Length of antennas seems large

Thread Starter

firebreather

Joined May 27, 2013
19
I've usually heard that the length of antennas in radio receivers need be a substantial fraction of wavelength.
Then ,say FM wave of frequency of 100MHz has a wavelength of 3 m. Then how come mobile phones of length ,say 6 cm , which is 1/50th of the wavelength recieve radio waves properly ?
 

MikeML

Joined Oct 2, 2009
5,444
Actually, resonant antenna systems for transmitting or receiving should be a ~1/2 wavelength dipole, fed from the center. A shortened antenna can be brought back to resonance by adding inductance in the elements (loading coils) . This causes the antenna to loose efficiency, but still work.

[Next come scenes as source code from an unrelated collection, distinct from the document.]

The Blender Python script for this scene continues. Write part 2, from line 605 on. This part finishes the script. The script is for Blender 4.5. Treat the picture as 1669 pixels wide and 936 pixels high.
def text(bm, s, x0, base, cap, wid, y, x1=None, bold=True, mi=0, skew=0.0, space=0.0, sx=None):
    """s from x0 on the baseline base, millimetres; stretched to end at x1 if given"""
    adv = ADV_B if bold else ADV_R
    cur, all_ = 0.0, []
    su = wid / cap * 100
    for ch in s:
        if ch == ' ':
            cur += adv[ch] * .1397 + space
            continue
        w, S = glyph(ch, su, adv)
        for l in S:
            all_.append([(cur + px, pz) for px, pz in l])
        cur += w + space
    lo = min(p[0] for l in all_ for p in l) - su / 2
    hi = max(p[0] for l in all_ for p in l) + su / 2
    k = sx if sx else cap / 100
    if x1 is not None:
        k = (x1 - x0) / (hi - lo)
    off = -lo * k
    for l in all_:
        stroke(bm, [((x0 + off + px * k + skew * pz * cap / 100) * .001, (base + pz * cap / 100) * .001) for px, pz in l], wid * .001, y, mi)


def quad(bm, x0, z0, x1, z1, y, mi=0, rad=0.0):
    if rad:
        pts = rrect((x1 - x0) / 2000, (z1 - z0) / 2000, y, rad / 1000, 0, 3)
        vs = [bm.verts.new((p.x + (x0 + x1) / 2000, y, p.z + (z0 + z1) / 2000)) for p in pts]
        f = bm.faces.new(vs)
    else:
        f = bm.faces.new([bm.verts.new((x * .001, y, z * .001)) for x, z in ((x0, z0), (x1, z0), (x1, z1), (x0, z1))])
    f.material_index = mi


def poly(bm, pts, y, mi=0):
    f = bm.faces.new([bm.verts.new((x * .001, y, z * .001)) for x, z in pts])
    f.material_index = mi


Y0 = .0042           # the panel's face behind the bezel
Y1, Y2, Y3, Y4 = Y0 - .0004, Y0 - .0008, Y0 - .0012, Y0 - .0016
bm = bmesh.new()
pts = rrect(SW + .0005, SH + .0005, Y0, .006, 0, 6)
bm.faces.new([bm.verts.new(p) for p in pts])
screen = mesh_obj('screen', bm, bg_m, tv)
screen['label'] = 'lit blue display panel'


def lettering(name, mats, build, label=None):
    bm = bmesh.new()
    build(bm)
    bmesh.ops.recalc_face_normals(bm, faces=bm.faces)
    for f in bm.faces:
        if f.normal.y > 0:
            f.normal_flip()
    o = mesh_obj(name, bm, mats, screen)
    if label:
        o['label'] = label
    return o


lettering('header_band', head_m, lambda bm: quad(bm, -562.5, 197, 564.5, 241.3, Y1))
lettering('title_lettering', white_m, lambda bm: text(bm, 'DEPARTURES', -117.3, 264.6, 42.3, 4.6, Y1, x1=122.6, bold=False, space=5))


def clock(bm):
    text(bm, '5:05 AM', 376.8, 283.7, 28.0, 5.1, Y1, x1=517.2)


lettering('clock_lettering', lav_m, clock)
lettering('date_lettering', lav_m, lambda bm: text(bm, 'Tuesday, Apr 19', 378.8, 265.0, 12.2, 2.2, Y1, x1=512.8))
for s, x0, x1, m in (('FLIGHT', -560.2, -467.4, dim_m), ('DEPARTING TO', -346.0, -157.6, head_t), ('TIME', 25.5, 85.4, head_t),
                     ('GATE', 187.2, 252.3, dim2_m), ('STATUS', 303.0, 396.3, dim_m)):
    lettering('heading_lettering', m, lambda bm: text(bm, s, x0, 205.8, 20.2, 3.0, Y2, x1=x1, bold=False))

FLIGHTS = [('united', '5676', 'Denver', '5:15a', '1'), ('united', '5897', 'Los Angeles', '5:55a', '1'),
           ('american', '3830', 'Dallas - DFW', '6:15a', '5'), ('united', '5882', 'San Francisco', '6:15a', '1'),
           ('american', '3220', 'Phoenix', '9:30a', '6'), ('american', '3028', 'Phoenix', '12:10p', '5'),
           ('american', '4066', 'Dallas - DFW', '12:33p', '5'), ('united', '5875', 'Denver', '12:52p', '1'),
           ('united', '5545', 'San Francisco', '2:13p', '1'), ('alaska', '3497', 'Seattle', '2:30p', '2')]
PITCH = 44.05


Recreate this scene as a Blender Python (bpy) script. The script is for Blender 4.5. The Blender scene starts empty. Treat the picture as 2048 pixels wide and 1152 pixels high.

For example, when I operate on the 40m amateur band, my full-size dipole wire antenna is ~20m long (10m either side of the feedpoint). I can operate mobile on 40m with a 3m long inductively-loaded whip antenna mounted vertically on the car's body. In this case the car body acts as half of the antenna (counterpoise), while the whip acts as the other half.

Such an antenna is only about 10% efficient, meaning that of 100W fed to the antenna, 90W is dissipated as heat, and only 10W is radiated. Now, if conditions are right, I can still send/receive hundreds to thousands of miles. If conditions are marginal, I may get through from on the fullsize house antenna, but not from the mobile parked outside the house.

Cell phones and similar devices use a ground-plane (copper traces on the pcb) as one-half of a dipole (the ground plane should be ~1/4 wavelength at the operating frequency), the other half of the dipole being a spirally-wound wire whip. The spiral whip has inductance, so can be physically shorter than 1/4 wavelength (hams call this type of whip a rubber-ducky).
 
Last edited:

alfacliff

Joined Dec 13, 2013
2,458
because recieving antennas do not have to be resonant lengths. only transmit antennas have to be specific lengths to match impedance. look at the car radio antenna for instance, wavelengths at am broadcast frequencies are long, transmit antennas for am are ususally very tall. the recieve antenna is whats called a voltage probe, not resonant at all. nost portable fhortwave radios suguest a 30 ft antenna for external antenna, thats so they dont get too much signal overload from strong stations.